■ Requirement
The data below should be printed in full, exactly, and without any of its images.

■ Data lines
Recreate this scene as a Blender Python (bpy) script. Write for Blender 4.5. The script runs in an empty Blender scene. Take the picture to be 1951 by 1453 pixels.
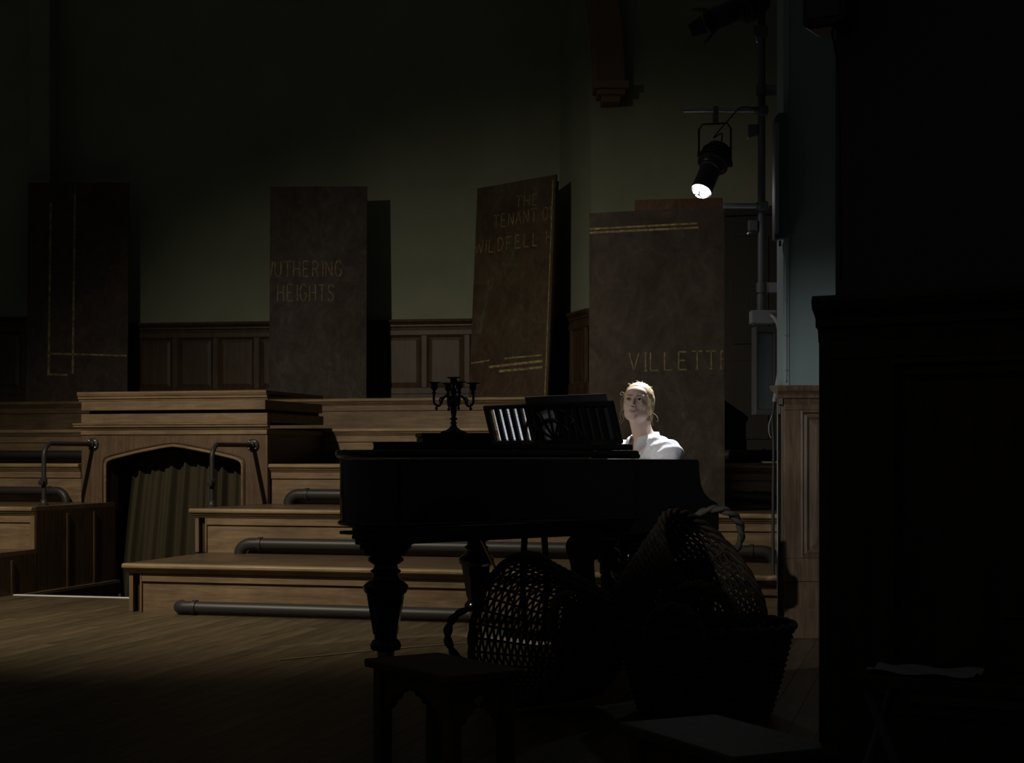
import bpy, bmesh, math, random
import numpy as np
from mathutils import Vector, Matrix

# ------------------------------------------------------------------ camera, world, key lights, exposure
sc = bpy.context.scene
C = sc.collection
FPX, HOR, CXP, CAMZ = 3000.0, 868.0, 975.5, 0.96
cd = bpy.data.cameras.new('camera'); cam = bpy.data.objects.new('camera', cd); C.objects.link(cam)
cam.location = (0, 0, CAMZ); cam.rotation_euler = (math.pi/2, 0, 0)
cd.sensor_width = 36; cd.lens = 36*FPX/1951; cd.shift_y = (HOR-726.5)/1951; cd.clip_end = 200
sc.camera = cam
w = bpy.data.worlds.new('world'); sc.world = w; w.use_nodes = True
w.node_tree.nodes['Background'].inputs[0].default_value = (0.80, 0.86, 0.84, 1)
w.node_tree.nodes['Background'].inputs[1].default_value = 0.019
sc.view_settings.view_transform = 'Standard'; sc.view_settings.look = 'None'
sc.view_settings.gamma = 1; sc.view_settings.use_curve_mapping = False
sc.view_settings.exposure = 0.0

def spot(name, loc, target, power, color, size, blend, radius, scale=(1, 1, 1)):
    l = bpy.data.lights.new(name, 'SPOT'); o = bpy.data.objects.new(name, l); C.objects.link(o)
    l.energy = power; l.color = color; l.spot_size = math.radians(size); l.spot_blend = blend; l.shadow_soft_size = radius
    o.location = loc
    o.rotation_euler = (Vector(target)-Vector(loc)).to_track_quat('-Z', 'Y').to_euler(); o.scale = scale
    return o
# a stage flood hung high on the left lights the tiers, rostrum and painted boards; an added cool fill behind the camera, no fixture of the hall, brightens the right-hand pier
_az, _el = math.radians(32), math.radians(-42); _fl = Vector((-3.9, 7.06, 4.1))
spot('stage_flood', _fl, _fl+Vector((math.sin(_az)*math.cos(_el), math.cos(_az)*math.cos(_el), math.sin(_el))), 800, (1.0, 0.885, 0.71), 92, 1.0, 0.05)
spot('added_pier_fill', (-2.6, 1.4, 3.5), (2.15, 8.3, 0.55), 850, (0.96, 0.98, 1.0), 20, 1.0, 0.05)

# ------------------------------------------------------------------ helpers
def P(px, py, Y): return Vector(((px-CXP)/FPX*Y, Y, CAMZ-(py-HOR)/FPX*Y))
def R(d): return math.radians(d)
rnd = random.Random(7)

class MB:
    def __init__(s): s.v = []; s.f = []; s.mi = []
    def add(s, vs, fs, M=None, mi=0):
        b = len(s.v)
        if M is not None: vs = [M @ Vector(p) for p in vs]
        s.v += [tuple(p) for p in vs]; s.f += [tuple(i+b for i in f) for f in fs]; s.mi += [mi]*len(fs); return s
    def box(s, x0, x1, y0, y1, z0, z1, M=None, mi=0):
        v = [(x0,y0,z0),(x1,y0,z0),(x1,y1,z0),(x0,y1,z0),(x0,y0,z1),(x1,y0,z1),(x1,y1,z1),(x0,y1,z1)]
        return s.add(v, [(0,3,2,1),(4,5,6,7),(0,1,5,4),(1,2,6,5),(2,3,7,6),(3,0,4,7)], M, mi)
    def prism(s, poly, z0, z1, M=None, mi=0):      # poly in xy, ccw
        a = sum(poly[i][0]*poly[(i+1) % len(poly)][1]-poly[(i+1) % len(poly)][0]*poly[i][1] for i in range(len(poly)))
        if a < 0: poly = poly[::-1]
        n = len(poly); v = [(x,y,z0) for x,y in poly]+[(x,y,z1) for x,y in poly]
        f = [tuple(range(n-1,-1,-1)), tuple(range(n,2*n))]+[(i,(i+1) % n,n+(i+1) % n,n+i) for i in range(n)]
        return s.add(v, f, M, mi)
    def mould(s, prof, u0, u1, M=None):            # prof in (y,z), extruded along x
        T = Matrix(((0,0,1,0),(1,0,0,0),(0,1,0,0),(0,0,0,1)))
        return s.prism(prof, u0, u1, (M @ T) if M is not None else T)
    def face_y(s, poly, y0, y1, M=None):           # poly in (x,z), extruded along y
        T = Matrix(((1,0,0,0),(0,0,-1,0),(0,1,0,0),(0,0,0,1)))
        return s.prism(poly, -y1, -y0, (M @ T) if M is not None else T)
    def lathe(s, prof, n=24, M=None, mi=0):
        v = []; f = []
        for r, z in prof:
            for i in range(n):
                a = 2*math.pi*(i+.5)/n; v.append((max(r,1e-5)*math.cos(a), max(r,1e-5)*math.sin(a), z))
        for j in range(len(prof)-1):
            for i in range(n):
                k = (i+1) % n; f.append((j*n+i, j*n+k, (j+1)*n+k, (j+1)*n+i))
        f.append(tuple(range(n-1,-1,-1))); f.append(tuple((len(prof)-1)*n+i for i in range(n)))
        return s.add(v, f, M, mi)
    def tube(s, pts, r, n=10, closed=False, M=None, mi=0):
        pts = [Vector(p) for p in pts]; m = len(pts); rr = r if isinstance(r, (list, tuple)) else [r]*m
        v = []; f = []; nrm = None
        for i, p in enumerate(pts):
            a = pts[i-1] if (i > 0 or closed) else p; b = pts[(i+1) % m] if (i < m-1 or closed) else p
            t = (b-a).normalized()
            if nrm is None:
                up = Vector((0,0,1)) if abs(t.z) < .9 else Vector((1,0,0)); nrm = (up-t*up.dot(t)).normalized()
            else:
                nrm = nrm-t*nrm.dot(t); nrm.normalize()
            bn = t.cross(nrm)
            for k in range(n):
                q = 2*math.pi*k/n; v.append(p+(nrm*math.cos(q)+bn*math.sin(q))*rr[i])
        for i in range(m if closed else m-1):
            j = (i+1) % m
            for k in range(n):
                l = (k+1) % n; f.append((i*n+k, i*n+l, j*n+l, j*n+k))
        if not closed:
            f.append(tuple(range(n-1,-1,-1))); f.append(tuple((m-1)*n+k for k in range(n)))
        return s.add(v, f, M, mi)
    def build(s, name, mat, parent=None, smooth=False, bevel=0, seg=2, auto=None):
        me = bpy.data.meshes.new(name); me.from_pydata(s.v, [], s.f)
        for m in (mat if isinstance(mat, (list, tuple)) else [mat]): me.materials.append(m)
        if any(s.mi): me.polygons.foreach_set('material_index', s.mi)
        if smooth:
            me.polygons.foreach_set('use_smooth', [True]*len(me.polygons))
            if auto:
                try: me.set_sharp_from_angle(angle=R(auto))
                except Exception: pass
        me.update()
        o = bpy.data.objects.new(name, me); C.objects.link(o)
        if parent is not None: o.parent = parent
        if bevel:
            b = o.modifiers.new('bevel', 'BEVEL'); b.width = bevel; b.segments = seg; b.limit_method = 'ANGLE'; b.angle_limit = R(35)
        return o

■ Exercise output
Recreate this scene as a Blender Python (bpy) script. Write for Blender 4.5. The script runs in an empty Blender scene. Take the picture to be 1951 by 1453 pixels.
import bpy, bmesh, math, random
import numpy as np
from mathutils import Vector, Matrix

# ------------------------------------------------------------------ camera, world, key lights, exposure
sc = bpy.context.scene
C = sc.collection
FPX, HOR, CXP, CAMZ = 3000.0, 868.0, 975.5, 0.96
cd = bpy.data.cameras.new('camera'); cam = bpy.data.objects.new('camera', cd); C.objects.link(cam)
cam.location = (0, 0, CAMZ); cam.rotation_euler = (math.pi/2, 0, 0)
cd.sensor_width = 36; cd.lens = 36*FPX/1951; cd.shift_y = (HOR-726.5)/1951; cd.clip_end = 200
sc.camera = cam
w = bpy.data.worlds.new('world'); sc.world = w; w.use_nodes = True
w.node_tree.nodes['Background'].inputs[0].default_value = (0.80, 0.86, 0.84, 1)
w.node_tree.nodes['Background'].inputs[1].default_value = 0.019
sc.view_settings.view_transform = 'Standard'; sc.view_settings.look = 'None'
sc.view_settings.gamma = 1; sc.view_settings.use_curve_mapping = False
sc.view_settings.exposure = 0.0

def spot(name, loc, target, power, color, size, blend, radius, scale=(1, 1, 1)):
    l = bpy.data.lights.new(name, 'SPOT'); o = bpy.data.objects.new(name, l); C.objects.link(o)
    l.energy = power; l.color = color; l.spot_size = math.radians(size); l.spot_blend = blend; l.shadow_soft_size = radius
    o.location = loc
    o.rotation_euler = (Vector(target)-Vector(loc)).to_track_quat('-Z', 'Y').to_euler(); o.scale = scale
    return o
# a stage flood hung high on the left lights the tiers, rostrum and painted boards; an added cool fill behind the camera, no fixture of the hall, brightens the right-hand pier
_az, _el = math.radians(32), math.radians(-42); _fl = Vector((-3.9, 7.06, 4.1))
spot('stage_flood', _fl, _fl+Vector((math.sin(_az)*math.cos(_el), math.cos(_az)*math.cos(_el), math.sin(_el))), 800, (1.0, 0.885, 0.71), 92, 1.0, 0.05)
spot('added_pier_fill', (-2.6, 1.4, 3.5), (2.15, 8.3, 0.55), 850, (0.96, 0.98, 1.0), 20, 1.0, 0.05)

# ------------------------------------------------------------------ helpers
def P(px, py, Y): return Vector(((px-CXP)/FPX*Y, Y, CAMZ-(py-HOR)/FPX*Y))
def R(d): return math.radians(d)
rnd = random.Random(7)

class MB:
    def __init__(s): s.v = []; s.f = []; s.mi = []
    def add(s, vs, fs, M=None, mi=0):
        b = len(s.v)
        if M is not None: vs = [M @ Vector(p) for p in vs]
        s.v += [tuple(p) for p in vs]; s.f += [tuple(i+b for i in f) for f in fs]; s.mi += [mi]*len(fs); return s
    def box(s, x0, x1, y0, y1, z0, z1, M=None, mi=0):
        v = [(x0,y0,z0),(x1,y0,z0),(x1,y1,z0),(x0,y1,z0),(x0,y0,z1),(x1,y0,z1),(x1,y1,z1),(x0,y1,z1)]
        return s.add(v, [(0,3,2,1),(4,5,6,7),(0,1,5,4),(1,2,6,5),(2,3,7,6),(3,0,4,7)], M, mi)
    def prism(s, poly, z0, z1, M=None, mi=0):      # poly in xy, ccw
        a = sum(poly[i][0]*poly[(i+1) % len(poly)][1]-poly[(i+1) % len(poly)][0]*poly[i][1] for i in range(len(poly)))
        if a < 0: poly = poly[::-1]
        n = len(poly); v = [(x,y,z0) for x,y in poly]+[(x,y,z1) for x,y in poly]
        f = [tuple(range(n-1,-1,-1)), tuple(range(n,2*n))]+[(i,(i+1) % n,n+(i+1) % n,n+i) for i in range(n)]
        return s.add(v, f, M, mi)
    def mould(s, prof, u0, u1, M=None):            # prof in (y,z), extruded along x
        T = Matrix(((0,0,1,0),(1,0,0,0),(0,1,0,0),(0,0,0,1)))
        return s.prism(prof, u0, u1, (M @ T) if M is not None else T)
    def face_y(s, poly, y0, y1, M=None):           # poly in (x,z), extruded along y
        T = Matrix(((1,0,0,0),(0,0,-1,0),(0,1,0,0),(0,0,0,1)))
        return s.prism(poly, -y1, -y0, (M @ T) if M is not None else T)
    def lathe(s, prof, n=24, M=None, mi=0):
        v = []; f = []
        for r, z in prof:
            for i in range(n):
                a = 2*math.pi*(i+.5)/n; v.append((max(r,1e-5)*math.cos(a), max(r,1e-5)*math.sin(a), z))
        for j in range(len(prof)-1):
            for i in range(n):
                k = (i+1) % n; f.append((j*n+i, j*n+k, (j+1)*n+k, (j+1)*n+i))
        f.append(tuple(range(n-1,-1,-1))); f.append(tuple((len(prof)-1)*n+i for i in range(n)))
        return s.add(v, f, M, mi)
    def tube(s, pts, r, n=10, closed=False, M=None, mi=0):
        pts = [Vector(p) for p in pts]; m = len(pts); rr = r if isinstance(r, (list, tuple)) else [r]*m
        v = []; f = []; nrm = None
        for i, p in enumerate(pts):
            a = pts[i-1] if (i > 0 or closed) else p; b = pts[(i+1) % m] if (i < m-1 or closed) else p
            t = (b-a).normalized()
            if nrm is None:
                up = Vector((0,0,1)) if abs(t.z) < .9 else Vector((1,0,0)); nrm = (up-t*up.dot(t)).normalized()
            else:
                nrm = nrm-t*nrm.dot(t); nrm.normalize()
            bn = t.cross(nrm)
            for k in range(n):
                q = 2*math.pi*k/n; v.append(p+(nrm*math.cos(q)+bn*math.sin(q))*rr[i])
        for i in range(m if closed else m-1):
            j = (i+1) % m
            for k in range(n):
                l = (k+1) % n; f.append((i*n+k, i*n+l, j*n+l, j*n+k))
        if not closed:
            f.append(tuple(range(n-1,-1,-1))); f.append(tuple((m-1)*n+k for k in range(n)))
        return s.add(v, f, M, mi)
    def build(s, name, mat, parent=None, smooth=False, bevel=0, seg=2, auto=None):
        me = bpy.data.meshes.new(name); me.from_pydata(s.v, [], s.f)
        for m in (mat if isinstance(mat, (list, tuple)) else [mat]): me.materials.append(m)
        if any(s.mi): me.polygons.foreach_set('material_index', s.mi)
        if smooth:
            me.polygons.foreach_set('use_smooth', [True]*len(me.polygons))
            if auto:
                try: me.set_sharp_from_angle(angle=R(auto))
                except Exception: pass
        me.update()
        o = bpy.data.objects.new(name, me); C.objects.link(o)
        if parent is not None: o.parent = parent
        if bevel:
            b = o.modifiers.new('bevel', 'BEVEL'); b.width = bevel; b.segments = seg; b.limit_method = 'ANGLE'; b.angle_limit = R(35)
        return o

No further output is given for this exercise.